Unexpected adventures with Nigel the GPS

I know everyone has their zany GPS misdirection stories. I don't really have any complaints about Nigel the GPS. He does a great job getting us where we need to go. But sometimes I feel like he really has a sense of adventure. He's not content to just get us there. He likes to take us on the scenic route, or a different way each separate trip to the same destination, or on roads that Google Maps doesn't even know exist.

It got to the point where, on our road trip to Middlebury last week, I actually asked Jeremy to check Nigel's settings. There's one screen that lets you set a preference for a few options, like avoid toll roads, avoid traffic, avoid U-turns, etc. I was beginning to think that there was an option called "take the road less traveled" that was turned on for Nigel.

But there wasn't, so I really don't have any explanation for why Nigel GPS'd us straight into a lake on our drive home from Middlebury. We were cruising along just outside of Vergennes when all of a sudden Nigel said to continue straight ahead, but straight ahead was Lake Champlain.


Lucky for Nigel, and for us, there was a ferry. How did he know there was a ferry? There were no signs for it. Google doesn't know about it. But it was there, and it was free, and we took it. Looking back it seems like some kind of alternate dimension that opened up just for us at that moment. I wonder if it really existed.

The whole rest of the drive until Syracuse, Nigel wound us through country road after mountain highway after small-town main street. At some point around Lake George, we hit the freeway and I was really excited to finally cover some ground. Until Nigel told me to take the exit in three miles for another podunk backroad. Oh well. Over the next three hours, we got a great look at half a dozen lakes dotted with empty summer camp compounds. It was really rather gorgeous.

After we got home, I looked on Google Maps to try to recreate the route Nigel directed us on and it's impossible. We drove through so many tiny mountain villages and turned left and right on their main streets, cutting even between winding two-lane roads that I can't figure out the logic he used.

Maybe Nigel is just adapting to his new East Coast habitat. It's been an adjustment for all of us. Out west, miles away = minutes to get there, pretty reliably. Here, you have to multiply by a factor of about three to calculate an accurate travel time.

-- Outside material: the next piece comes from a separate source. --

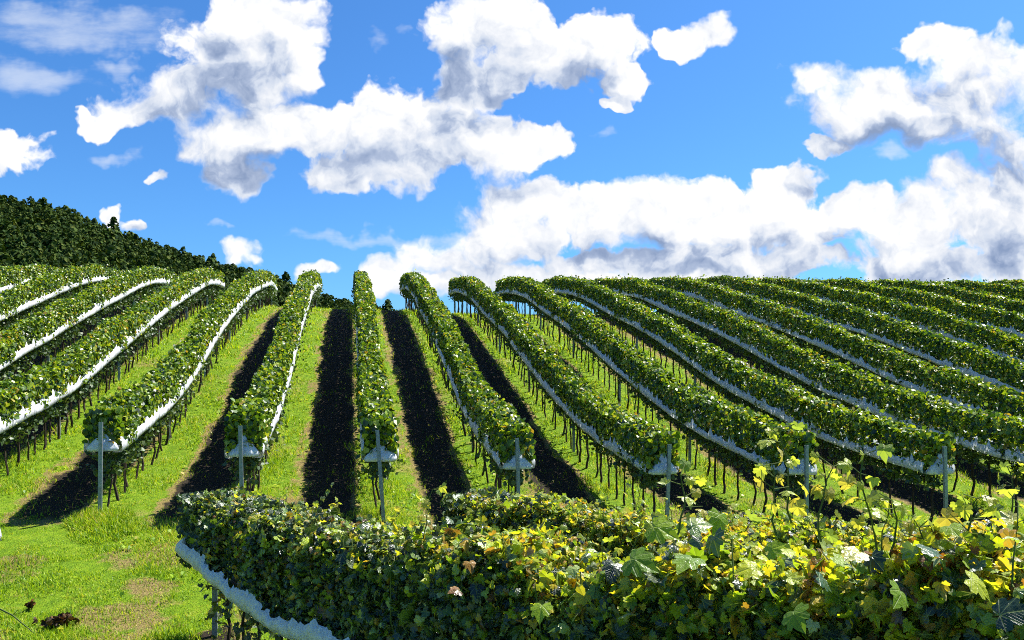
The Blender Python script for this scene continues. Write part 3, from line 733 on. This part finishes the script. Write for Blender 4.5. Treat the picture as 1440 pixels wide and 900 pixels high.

Not that I mind. I forgive Nigel for his overly adventurous spirit because the creative routes he ends up taking us on allow me to experience to the fullest the beautiful scenery in this area. Guiding us toward the freeways on our way home from Vermont might have been more efficient, but without Nigel, we couldn't say we've taken a ferry across Lake Champlain from Vermont to New York, now could we?